The New York Times Receives a Little Feedback

I’ve still got a digital subscription to The New York Times but am limiting myself to the International section, the Arts section and Paul Krugman’s column. Our president is in England, so the International section wasn’t safe today. 

The Times headline says: 

Trump, on His Best Behavior, Heaps Praise on May as ‘Tough’ and ‘Capable’

I was moved to submit the following comment (with inflation, it might be worth two cents to somebody):

“Trump on his best behavior” suggests the White House Press Office is writing headlines for The Times. One British paper, The Guardian, describes Trump’s presence as “the visit from hell” and refers to “Trump’s oily and obnoxious personality” and “towering lies”.

Regarding today’s press conference with Prime Minister Theresa May, a British journalist writes:

Then he went into overdrive. Sure, Boris Johnson would make a great prime minister. Why not? He was a great guy who had said some nice things about him. May looked as if she might throw up at that point. It was a while since a prime minister had been publicly insulted in her own back garden. Even when Trump went out of his way to praise her – “She’s doing a great job. The greatest job” – he somehow managed to sound patronising and condescending.

No, he wouldn’t take a question from CNN because they were more fake reporting. But, hell, he knew about nukes because his uncle had been a professor of nukes. He was now full-on delusional, repeating lies about events and meetings that had never happened. A masterclass in uncontrolled narcissism made orange flesh.

Perhaps the reference to the president’s “best behavior” was a moment of sarcasm? I doubt it, because the American establishment continues to treat this monster with undeserved respect.

Meanwhile, In Gun News

It’s been reported recently that the US government doesn’t keep track of how many people are killed by the police. The FBI relies on individual police departments to report “justifiable homicides” they commit, but a study by The Wall Street Journal found that “hundreds of police killings are uncounted in federal stats”.

That’s why The Guardian created “The Counted”. It’s an attempt to document everyone killed by America’s police departments during 2015. The database includes people shot to death, as well as those who died under other circumstances, such as the 15 people hit by police cars. As of today, the database contains 506 deaths, 442 by gunshot. You can look at the database and see brief accounts of each incident here.

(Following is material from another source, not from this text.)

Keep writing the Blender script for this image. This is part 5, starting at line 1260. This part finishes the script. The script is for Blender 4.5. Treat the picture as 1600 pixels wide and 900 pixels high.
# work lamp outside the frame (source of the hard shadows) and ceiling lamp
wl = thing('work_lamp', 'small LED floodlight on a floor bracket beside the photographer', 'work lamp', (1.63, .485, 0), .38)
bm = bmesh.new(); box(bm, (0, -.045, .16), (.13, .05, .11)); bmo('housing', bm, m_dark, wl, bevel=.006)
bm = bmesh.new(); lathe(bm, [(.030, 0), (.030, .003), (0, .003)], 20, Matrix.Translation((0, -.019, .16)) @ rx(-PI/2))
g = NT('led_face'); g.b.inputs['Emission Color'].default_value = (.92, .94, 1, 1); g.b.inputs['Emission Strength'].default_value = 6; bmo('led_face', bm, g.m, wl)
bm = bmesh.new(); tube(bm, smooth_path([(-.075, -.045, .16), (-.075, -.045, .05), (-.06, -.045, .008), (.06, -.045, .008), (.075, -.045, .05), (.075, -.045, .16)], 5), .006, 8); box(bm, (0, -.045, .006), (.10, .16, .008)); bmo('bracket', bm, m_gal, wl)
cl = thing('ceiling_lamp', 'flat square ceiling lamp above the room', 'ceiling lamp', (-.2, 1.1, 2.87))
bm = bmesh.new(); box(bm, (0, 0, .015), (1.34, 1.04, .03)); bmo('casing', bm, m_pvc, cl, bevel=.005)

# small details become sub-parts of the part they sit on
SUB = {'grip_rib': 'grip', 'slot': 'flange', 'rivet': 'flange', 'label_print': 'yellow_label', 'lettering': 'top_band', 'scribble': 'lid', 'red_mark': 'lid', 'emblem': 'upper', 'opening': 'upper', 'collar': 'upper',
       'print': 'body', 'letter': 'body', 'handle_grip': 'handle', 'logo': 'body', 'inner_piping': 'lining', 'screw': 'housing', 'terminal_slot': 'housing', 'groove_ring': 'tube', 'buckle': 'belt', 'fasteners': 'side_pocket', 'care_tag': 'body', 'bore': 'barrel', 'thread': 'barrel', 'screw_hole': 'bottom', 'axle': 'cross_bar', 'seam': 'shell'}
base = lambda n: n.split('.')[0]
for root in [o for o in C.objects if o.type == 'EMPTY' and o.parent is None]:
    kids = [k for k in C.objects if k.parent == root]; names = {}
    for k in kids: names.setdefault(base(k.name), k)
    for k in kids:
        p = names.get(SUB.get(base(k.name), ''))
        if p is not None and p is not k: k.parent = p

In a related Guardian article, it’s pointed out that:

… police in the US often contend with much more violent situations and more heavily armed individuals than police in other developed democratic societies. Still, looking at our data for the US against admittedly less reliable information on police killings elsewhere paints a dramatic portrait … : the US is not just some outlier in terms of police violence when compared with countries of similar economic and political standing. America is the outlier … [my emphasis].

One way to reduce both the number of violent situations the police confront and the number of people they kill would be to reduce the number of firearms in circulation. (If you want to get shot by a police officer, the most efficient way is to acquire a gun and then point it at a cop, like David Schwalm did last month.)

And one way to reduce the number of firearms in circulation would be to enforce something like Connecticut’s “permit to purchase” law. From Salon:

Connecticut’s “permit to purchase” law, in effect for two decades, requires residents to undergo background checks, complete a safety course and apply in-person for a permit before they can buy a handgun. The law applies to both private sellers and licensed gun dealers.

Researchers at Johns Hopkins reviewed the homicide rate in the 10 years before the law was implemented and compared it to longitudinal estimates of what the rate would have been had the law not be enacted. The study found a 40 percent reduction in gun-related homicides….there was no similar drop in non-firearm homicides.

The relationship between tighter regulations around handguns and fewer gun-related homicides is in keeping with previous research out of Johns Hopkins on what happened after Missouri repealed its own permit law.

When Missouri repealed its permit law, the number of homicides went up, which shouldn’t have been a surprise. The John Hopkins researchers found a 23% increase in gun-related homicides in the five years after the law was repealed.